CERTAIN ANTI-TAKEOVER EFFECTS
- -----------------------------

     The Rights approved by the Board are designed to protect and maximize the
value of the outstanding equity interests in the Company in the event of an
unsolicited attempt by an acquiror to take over the Company, in a manner or on
terms not approved by the Board of Directors.  Takeover attempts frequently
include coercive tactics to deprive the Company's Board of Directors and its
stockholders of any real opportunity to determine the destiny of the Company.
The Rights have been declared by the Board in order to deter such tactics,
including a gradual accumulation of shares in the open market of a 20% or
greater position to be followed by a merger or a partial or two-tier tender
offer that does not treat all stockholders equally.  These tactics unfairly
pressure stockholders, squeeze them out of their investment without giving them
any real choice and deprive them of the full value of their shares.

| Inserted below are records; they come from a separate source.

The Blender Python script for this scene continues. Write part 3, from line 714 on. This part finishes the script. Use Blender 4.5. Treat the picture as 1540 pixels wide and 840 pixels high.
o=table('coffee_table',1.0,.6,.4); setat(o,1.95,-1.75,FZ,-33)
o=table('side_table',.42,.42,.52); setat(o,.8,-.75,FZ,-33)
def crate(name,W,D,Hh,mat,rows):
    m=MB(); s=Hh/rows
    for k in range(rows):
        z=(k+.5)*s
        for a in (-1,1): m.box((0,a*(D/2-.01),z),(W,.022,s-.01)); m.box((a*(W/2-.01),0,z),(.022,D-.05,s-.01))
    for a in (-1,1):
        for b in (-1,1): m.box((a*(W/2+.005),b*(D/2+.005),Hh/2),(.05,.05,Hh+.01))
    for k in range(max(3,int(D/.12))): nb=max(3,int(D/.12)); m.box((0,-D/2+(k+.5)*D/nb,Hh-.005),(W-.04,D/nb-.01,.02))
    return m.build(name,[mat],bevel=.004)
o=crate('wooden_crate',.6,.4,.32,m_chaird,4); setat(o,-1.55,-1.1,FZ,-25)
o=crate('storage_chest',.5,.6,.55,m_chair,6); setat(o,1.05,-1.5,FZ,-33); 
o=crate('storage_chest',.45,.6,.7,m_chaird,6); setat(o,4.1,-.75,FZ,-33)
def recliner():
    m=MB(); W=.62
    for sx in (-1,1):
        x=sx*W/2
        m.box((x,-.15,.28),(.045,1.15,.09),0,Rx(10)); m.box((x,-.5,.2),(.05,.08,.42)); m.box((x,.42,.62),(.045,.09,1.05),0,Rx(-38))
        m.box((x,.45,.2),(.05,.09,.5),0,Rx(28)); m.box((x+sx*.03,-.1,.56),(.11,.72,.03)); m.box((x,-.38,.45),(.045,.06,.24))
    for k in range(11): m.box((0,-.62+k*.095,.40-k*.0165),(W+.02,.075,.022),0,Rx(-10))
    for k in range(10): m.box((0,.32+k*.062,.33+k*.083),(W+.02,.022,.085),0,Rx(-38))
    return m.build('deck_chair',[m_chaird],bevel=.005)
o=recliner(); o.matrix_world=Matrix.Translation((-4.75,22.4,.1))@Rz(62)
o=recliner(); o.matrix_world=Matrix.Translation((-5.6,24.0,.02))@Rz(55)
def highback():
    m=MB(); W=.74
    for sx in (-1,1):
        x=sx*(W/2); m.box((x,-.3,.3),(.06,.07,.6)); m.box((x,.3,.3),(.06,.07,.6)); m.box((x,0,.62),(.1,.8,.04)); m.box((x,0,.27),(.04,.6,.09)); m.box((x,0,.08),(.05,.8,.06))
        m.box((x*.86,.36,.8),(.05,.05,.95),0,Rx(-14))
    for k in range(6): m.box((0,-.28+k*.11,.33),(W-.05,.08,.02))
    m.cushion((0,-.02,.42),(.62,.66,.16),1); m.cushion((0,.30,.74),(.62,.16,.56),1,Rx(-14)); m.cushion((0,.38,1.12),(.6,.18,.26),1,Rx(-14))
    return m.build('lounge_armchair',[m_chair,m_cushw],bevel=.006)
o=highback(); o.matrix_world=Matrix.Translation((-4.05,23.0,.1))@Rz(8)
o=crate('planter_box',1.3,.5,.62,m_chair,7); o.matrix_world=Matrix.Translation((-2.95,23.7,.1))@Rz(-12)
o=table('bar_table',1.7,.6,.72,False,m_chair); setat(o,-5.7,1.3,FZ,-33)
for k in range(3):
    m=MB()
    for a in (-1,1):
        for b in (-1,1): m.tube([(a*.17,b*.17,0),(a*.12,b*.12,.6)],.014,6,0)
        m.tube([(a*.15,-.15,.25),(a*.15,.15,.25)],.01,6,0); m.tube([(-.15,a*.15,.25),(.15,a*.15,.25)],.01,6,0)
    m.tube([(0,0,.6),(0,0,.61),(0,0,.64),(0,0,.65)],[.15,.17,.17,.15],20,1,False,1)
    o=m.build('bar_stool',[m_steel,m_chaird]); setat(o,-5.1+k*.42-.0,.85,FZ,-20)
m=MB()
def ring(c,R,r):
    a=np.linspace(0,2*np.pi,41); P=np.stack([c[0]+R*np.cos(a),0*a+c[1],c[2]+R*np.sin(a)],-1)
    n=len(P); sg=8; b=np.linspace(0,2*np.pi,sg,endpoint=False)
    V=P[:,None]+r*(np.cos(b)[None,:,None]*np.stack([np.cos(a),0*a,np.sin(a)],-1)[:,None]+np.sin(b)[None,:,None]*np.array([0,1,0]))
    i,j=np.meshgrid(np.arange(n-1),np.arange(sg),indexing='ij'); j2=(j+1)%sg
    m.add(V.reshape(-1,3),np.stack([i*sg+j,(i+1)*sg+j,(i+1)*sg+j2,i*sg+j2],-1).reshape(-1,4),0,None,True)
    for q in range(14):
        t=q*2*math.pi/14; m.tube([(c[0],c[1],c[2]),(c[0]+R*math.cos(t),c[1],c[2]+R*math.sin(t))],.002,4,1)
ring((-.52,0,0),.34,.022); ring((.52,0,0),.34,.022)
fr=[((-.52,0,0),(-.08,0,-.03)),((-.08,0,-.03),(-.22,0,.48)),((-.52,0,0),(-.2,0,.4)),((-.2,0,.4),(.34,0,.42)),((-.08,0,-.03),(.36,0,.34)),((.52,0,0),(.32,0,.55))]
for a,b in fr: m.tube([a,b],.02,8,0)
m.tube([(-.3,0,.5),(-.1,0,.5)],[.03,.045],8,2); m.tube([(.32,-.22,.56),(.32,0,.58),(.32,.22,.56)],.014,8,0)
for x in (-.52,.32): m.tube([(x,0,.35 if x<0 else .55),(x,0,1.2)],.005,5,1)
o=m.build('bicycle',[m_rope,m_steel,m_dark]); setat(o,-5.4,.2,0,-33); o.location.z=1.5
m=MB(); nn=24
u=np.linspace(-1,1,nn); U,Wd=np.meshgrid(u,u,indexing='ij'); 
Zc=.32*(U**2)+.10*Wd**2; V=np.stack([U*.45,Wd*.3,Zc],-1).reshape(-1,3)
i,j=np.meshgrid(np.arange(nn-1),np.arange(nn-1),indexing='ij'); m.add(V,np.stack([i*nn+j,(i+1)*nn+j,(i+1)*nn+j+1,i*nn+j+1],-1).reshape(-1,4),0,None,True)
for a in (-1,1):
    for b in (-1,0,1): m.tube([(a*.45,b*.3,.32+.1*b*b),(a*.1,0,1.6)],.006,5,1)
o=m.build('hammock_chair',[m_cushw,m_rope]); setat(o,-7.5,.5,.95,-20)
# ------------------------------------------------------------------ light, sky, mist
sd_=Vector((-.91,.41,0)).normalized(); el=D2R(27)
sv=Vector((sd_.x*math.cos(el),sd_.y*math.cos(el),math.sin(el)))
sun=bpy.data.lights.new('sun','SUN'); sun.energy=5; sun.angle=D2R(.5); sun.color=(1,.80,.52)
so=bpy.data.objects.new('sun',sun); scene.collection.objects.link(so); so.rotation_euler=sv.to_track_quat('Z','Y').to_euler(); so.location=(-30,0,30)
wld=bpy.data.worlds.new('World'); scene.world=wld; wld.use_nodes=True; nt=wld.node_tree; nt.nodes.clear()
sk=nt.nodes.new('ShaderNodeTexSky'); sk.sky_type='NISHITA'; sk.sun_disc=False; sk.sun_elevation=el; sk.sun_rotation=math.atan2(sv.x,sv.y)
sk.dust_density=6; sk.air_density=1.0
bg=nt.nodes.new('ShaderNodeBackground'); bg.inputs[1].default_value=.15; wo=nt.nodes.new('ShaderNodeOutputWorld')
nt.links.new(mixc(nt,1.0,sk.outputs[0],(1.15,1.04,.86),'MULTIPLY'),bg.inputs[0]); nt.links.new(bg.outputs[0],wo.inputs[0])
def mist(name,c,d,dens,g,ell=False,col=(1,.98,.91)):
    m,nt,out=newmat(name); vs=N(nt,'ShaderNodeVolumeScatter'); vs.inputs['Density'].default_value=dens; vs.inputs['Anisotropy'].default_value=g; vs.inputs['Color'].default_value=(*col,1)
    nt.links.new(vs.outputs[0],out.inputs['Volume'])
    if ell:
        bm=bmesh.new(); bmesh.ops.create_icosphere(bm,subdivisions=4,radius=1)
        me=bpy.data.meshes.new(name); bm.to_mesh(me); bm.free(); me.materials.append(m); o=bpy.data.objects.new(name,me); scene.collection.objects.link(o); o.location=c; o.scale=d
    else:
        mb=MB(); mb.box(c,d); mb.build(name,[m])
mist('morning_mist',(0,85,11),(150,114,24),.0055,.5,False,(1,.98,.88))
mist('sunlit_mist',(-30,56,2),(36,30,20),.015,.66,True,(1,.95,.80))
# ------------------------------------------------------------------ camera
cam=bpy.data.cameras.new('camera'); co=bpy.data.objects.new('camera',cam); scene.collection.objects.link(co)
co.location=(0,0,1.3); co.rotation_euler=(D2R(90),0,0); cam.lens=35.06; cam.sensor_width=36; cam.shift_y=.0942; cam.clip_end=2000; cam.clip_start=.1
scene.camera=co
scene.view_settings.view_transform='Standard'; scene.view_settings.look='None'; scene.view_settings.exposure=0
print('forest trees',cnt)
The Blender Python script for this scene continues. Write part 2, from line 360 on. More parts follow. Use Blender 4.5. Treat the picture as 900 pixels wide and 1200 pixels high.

     The Rights are not intended to prevent a takeover of the Company and will
not do so.  The Rights may be redeemed by the Company at $0.01 per Right within
ten days (or such later date as may be determined by a majority of the Board of
Directors, excluding directors affiliated with an Acquiring Person) after the
accumulation of 20% or more of the Company's shares by a single acquiror or
group.  Accordingly, the Rights should not interfere with any merger or business
combination approved by the Board of Directors.

     Issuance of the Rights does not in any way weaken the financial strength of
the Company or interfere with its business plans.  The issuance of the Rights
themselves has no dilutive effect, will not affect reported earnings per share,
should not be taxable to the Company or to its stockholders, and will not change
the way in which the Company's shares are presently traded.  The Company's Board
of Directors believes that the Rights represent a sound and reasonable means of
addressing the complex issues of corporate policy created by the current
takeover environment.

     However, the Rights may have the effect of rendering more difficult or
discouraging an acquisition of the Company deemed undesirable by the Board of
Directors.  The Rights may cause substantial dilution to a person or group that
attempts to acquire the Company on terms or in a manner not approved by the
Company's Board of Directors, except pursuant to an offer conditioned upon the
negation, purchase or redemption of the Rights.

Item 2.   EXHIBITS.
          -------- 

          1.   Preferred Shares Rights Agreement, dated as of November 29, 1994
               between Conner Peripherals, Inc. and The First National Bank of
               Boston, including the Certificate of Designation, the form of
               Rights Certificate and the Summary of Rights attached thereto as
               Exhibits A, B and C, respectively.

                                      -6-

 
                                   SIGNATURE

     Pursuant to the requirements of Section 12 of the Securities Exchange Act
of 1934, the Registrant has duly caused this Registration Statement to be signed
on its behalf by the undersigned, thereto duly authorized.

                                      CONNER PERIPHERALS, INC.

Date:  November 29, 1994
                                      By:  /s/ P. JACKSON BELL
                                           ----------------------------------
                                           P. Jackson Bell
                                           Executive Vice President and
                                           Chief Financial Officer

                                      -7-

 
                                 EXHIBIT INDEX
Exhibit                                                          
  No.                              Exhibit  
- -------                            -------

    1      Preferred Shares Rights Agreement dated as of November 29,
           1994, between Conner Peripherals, Inc. and The First National
           Bank of Boston, including the form of Rights Certificate and
           the Certificate of Designation, the Summary of Rights Attached
           thereto as Exhibits A, B and C, respectively.